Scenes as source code
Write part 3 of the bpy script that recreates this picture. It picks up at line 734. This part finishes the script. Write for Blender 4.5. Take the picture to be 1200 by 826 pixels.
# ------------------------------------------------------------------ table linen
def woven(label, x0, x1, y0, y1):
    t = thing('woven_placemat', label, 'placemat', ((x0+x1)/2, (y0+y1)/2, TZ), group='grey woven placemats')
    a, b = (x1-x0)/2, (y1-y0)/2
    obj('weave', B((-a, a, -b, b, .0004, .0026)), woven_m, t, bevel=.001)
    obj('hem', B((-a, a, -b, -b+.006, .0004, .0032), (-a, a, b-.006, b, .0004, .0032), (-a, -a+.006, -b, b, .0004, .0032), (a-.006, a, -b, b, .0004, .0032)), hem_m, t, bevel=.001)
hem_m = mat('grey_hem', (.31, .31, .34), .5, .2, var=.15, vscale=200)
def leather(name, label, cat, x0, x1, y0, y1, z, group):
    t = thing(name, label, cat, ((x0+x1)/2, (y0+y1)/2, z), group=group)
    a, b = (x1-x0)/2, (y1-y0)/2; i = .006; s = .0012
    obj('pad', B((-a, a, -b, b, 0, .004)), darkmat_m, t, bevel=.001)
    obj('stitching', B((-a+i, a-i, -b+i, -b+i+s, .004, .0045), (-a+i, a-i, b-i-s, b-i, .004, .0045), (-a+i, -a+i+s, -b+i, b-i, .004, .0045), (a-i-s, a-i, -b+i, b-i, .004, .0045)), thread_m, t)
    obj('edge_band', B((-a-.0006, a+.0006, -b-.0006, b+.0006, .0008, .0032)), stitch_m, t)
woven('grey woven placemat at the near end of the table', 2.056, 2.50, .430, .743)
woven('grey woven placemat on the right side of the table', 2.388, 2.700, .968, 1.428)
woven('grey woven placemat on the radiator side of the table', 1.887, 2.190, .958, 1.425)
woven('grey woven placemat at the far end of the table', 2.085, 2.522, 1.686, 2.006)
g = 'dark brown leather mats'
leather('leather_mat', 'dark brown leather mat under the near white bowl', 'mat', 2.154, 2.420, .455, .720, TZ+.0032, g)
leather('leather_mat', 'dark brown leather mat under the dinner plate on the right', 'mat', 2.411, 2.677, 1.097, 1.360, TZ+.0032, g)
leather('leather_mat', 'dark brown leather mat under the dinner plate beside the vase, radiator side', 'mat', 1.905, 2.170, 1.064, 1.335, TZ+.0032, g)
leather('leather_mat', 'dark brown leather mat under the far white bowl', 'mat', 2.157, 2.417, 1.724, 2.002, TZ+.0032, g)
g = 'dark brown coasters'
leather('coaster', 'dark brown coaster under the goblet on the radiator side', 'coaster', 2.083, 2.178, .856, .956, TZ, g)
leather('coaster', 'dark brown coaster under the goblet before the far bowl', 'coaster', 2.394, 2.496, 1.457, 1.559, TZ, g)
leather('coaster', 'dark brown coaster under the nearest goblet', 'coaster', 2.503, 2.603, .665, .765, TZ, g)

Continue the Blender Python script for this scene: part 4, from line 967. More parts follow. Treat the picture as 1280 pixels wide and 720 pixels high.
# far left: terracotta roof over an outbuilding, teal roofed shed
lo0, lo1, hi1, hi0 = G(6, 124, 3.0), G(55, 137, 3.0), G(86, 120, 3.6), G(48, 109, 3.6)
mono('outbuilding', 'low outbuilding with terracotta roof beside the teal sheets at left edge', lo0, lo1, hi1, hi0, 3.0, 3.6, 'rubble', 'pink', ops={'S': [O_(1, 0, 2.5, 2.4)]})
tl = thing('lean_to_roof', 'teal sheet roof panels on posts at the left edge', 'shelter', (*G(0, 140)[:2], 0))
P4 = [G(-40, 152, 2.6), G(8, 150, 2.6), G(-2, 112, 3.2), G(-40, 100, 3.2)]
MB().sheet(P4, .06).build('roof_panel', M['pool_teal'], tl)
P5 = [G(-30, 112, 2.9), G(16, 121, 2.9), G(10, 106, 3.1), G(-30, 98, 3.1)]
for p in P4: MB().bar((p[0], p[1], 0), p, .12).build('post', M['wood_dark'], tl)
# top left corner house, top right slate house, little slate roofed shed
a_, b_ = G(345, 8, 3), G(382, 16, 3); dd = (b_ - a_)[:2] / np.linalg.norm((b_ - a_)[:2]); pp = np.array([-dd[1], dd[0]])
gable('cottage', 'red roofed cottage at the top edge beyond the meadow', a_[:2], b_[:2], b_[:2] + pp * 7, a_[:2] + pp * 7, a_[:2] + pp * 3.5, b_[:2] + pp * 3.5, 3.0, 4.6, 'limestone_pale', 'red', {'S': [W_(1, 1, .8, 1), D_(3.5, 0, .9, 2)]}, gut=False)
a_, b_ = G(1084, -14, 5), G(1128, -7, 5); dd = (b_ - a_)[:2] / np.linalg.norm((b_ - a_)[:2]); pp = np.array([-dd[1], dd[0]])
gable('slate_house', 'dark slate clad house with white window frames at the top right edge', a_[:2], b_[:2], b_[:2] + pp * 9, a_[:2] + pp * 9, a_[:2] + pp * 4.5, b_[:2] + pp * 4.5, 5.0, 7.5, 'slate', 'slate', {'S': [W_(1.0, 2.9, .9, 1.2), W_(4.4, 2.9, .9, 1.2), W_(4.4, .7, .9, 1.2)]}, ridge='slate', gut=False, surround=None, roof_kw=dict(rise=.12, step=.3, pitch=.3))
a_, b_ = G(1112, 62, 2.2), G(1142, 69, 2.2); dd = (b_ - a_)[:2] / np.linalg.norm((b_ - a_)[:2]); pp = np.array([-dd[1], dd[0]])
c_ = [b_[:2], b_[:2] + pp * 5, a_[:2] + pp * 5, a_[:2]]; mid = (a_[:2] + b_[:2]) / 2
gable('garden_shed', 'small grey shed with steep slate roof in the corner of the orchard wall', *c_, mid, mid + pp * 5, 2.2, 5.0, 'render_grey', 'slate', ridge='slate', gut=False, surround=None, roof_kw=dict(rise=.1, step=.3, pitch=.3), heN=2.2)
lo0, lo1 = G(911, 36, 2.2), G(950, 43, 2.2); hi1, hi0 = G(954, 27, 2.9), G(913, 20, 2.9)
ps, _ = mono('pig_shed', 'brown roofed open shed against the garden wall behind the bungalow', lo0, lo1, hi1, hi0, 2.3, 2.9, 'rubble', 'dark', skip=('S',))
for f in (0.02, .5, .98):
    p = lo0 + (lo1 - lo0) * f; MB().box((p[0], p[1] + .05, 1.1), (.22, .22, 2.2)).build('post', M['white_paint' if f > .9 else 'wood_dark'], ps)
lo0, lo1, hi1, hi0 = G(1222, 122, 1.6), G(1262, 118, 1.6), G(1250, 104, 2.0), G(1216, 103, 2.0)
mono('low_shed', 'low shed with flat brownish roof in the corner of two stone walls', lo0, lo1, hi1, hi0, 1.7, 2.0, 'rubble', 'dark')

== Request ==
From the listing above, extract all records word for word.

== Task result ==
Write part 3 of the bpy script that recreates this picture. It picks up at line 734. This part finishes the script. Write for Blender 4.5. Take the picture to be 1200 by 826 pixels.
# ------------------------------------------------------------------ table linen
def woven(label, x0, x1, y0, y1):
    t = thing('woven_placemat', label, 'placemat', ((x0+x1)/2, (y0+y1)/2, TZ), group='grey woven placemats')
    a, b = (x1-x0)/2, (y1-y0)/2
    obj('weave', B((-a, a, -b, b, .0004, .0026)), woven_m, t, bevel=.001)
    obj('hem', B((-a, a, -b, -b+.006, .0004, .0032), (-a, a, b-.006, b, .0004, .0032), (-a, -a+.006, -b, b, .0004, .0032), (a-.006, a, -b, b, .0004, .0032)), hem_m, t, bevel=.001)
hem_m = mat('grey_hem', (.31, .31, .34), .5, .2, var=.15, vscale=200)
def leather(name, label, cat, x0, x1, y0, y1, z, group):
    t = thing(name, label, cat, ((x0+x1)/2, (y0+y1)/2, z), group=group)
    a, b = (x1-x0)/2, (y1-y0)/2; i = .006; s = .0012
    obj('pad', B((-a, a, -b, b, 0, .004)), darkmat_m, t, bevel=.001)
    obj('stitching', B((-a+i, a-i, -b+i, -b+i+s, .004, .0045), (-a+i, a-i, b-i-s, b-i, .004, .0045), (-a+i, -a+i+s, -b+i, b-i, .004, .0045), (a-i-s, a-i, -b+i, b-i, .004, .0045)), thread_m, t)
    obj('edge_band', B((-a-.0006, a+.0006, -b-.0006, b+.0006, .0008, .0032)), stitch_m, t)
woven('grey woven placemat at the near end of the table', 2.056, 2.50, .430, .743)
woven('grey woven placemat on the right side of the table', 2.388, 2.700, .968, 1.428)
woven('grey woven placemat on the radiator side of the table', 1.887, 2.190, .958, 1.425)
woven('grey woven placemat at the far end of the table', 2.085, 2.522, 1.686, 2.006)
g = 'dark brown leather mats'
leather('leather_mat', 'dark brown leather mat under the near white bowl', 'mat', 2.154, 2.420, .455, .720, TZ+.0032, g)
leather('leather_mat', 'dark brown leather mat under the dinner plate on the right', 'mat', 2.411, 2.677, 1.097, 1.360, TZ+.0032, g)
leather('leather_mat', 'dark brown leather mat under the dinner plate beside the vase, radiator side', 'mat', 1.905, 2.170, 1.064, 1.335, TZ+.0032, g)
leather('leather_mat', 'dark brown leather mat under the far white bowl', 'mat', 2.157, 2.417, 1.724, 2.002, TZ+.0032, g)
g = 'dark brown coasters'
leather('coaster', 'dark brown coaster under the goblet on the radiator side', 'coaster', 2.083, 2.178, .856, .956, TZ, g)
leather('coaster', 'dark brown coaster under the goblet before the far bowl', 'coaster', 2.394, 2.496, 1.457, 1.559, TZ, g)
leather('coaster', 'dark brown coaster under the nearest goblet', 'coaster', 2.503, 2.603, .665, .765, TZ, g)

Continue the Blender Python script for this scene: part 4, from line 967. More parts follow. Treat the picture as 1280 pixels wide and 720 pixels high.
# far left: terracotta roof over an outbuilding, teal roofed shed
lo0, lo1, hi1, hi0 = G(6, 124, 3.0), G(55, 137, 3.0), G(86, 120, 3.6), G(48, 109, 3.6)
mono('outbuilding', 'low outbuilding with terracotta roof beside the teal sheets at left edge', lo0, lo1, hi1, hi0, 3.0, 3.6, 'rubble', 'pink', ops={'S': [O_(1, 0, 2.5, 2.4)]})
tl = thing('lean_to_roof', 'teal sheet roof panels on posts at the left edge', 'shelter', (*G(0, 140)[:2], 0))
P4 = [G(-40, 152, 2.6), G(8, 150, 2.6), G(-2, 112, 3.2), G(-40, 100, 3.2)]
MB().sheet(P4, .06).build('roof_panel', M['pool_teal'], tl)
P5 = [G(-30, 112, 2.9), G(16, 121, 2.9), G(10, 106, 3.1), G(-30, 98, 3.1)]
for p in P4: MB().bar((p[0], p[1], 0), p, .12).build('post', M['wood_dark'], tl)
# top left corner house, top right slate house, little slate roofed shed
a_, b_ = G(345, 8, 3), G(382, 16, 3); dd = (b_ - a_)[:2] / np.linalg.norm((b_ - a_)[:2]); pp = np.array([-dd[1], dd[0]])
gable('cottage', 'red roofed cottage at the top edge beyond the meadow', a_[:2], b_[:2], b_[:2] + pp * 7, a_[:2] + pp * 7, a_[:2] + pp * 3.5, b_[:2] + pp * 3.5, 3.0, 4.6, 'limestone_pale', 'red', {'S': [W_(1, 1, .8, 1), D_(3.5, 0, .9, 2)]}, gut=False)
a_, b_ = G(1084, -14, 5), G(1128, -7, 5); dd = (b_ - a_)[:2] / np.linalg.norm((b_ - a_)[:2]); pp = np.array([-dd[1], dd[0]])
gable('slate_house', 'dark slate clad house with white window frames at the top right edge', a_[:2], b_[:2], b_[:2] + pp * 9, a_[:2] + pp * 9, a_[:2] + pp * 4.5, b_[:2] + pp * 4.5, 5.0, 7.5, 'slate', 'slate', {'S': [W_(1.0, 2.9, .9, 1.2), W_(4.4, 2.9, .9, 1.2), W_(4.4, .7, .9, 1.2)]}, ridge='slate', gut=False, surround=None, roof_kw=dict(rise=.12, step=.3, pitch=.3))
a_, b_ = G(1112, 62, 2.2), G(1142, 69, 2.2); dd = (b_ - a_)[:2] / np.linalg.norm((b_ - a_)[:2]); pp = np.array([-dd[1], dd[0]])
c_ = [b_[:2], b_[:2] + pp * 5, a_[:2] + pp * 5, a_[:2]]; mid = (a_[:2] + b_[:2]) / 2
gable('garden_shed', 'small grey shed with steep slate roof in the corner of the orchard wall', *c_, mid, mid + pp * 5, 2.2, 5.0, 'render_grey', 'slate', ridge='slate', gut=False, surround=None, roof_kw=dict(rise=.1, step=.3, pitch=.3), heN=2.2)
lo0, lo1 = G(911, 36, 2.2), G(950, 43, 2.2); hi1, hi0 = G(954, 27, 2.9), G(913, 20, 2.9)
ps, _ = mono('pig_shed', 'brown roofed open shed against the garden wall behind the bungalow', lo0, lo1, hi1, hi0, 2.3, 2.9, 'rubble', 'dark', skip=('S',))
for f in (0.02, .5, .98):
    p = lo0 + (lo1 - lo0) * f; MB().box((p[0], p[1] + .05, 1.1), (.22, .22, 2.2)).build('post', M['white_paint' if f > .9 else 'wood_dark'], ps)
lo0, lo1, hi1, hi0 = G(1222, 122, 1.6), G(1262, 118, 1.6), G(1250, 104, 2.0), G(1216, 103, 2.0)
mono('low_shed', 'low shed with flat brownish roof in the corner of two stone walls', lo0, lo1, hi1, hi0, 1.7, 2.0, 'rubble', 'dark')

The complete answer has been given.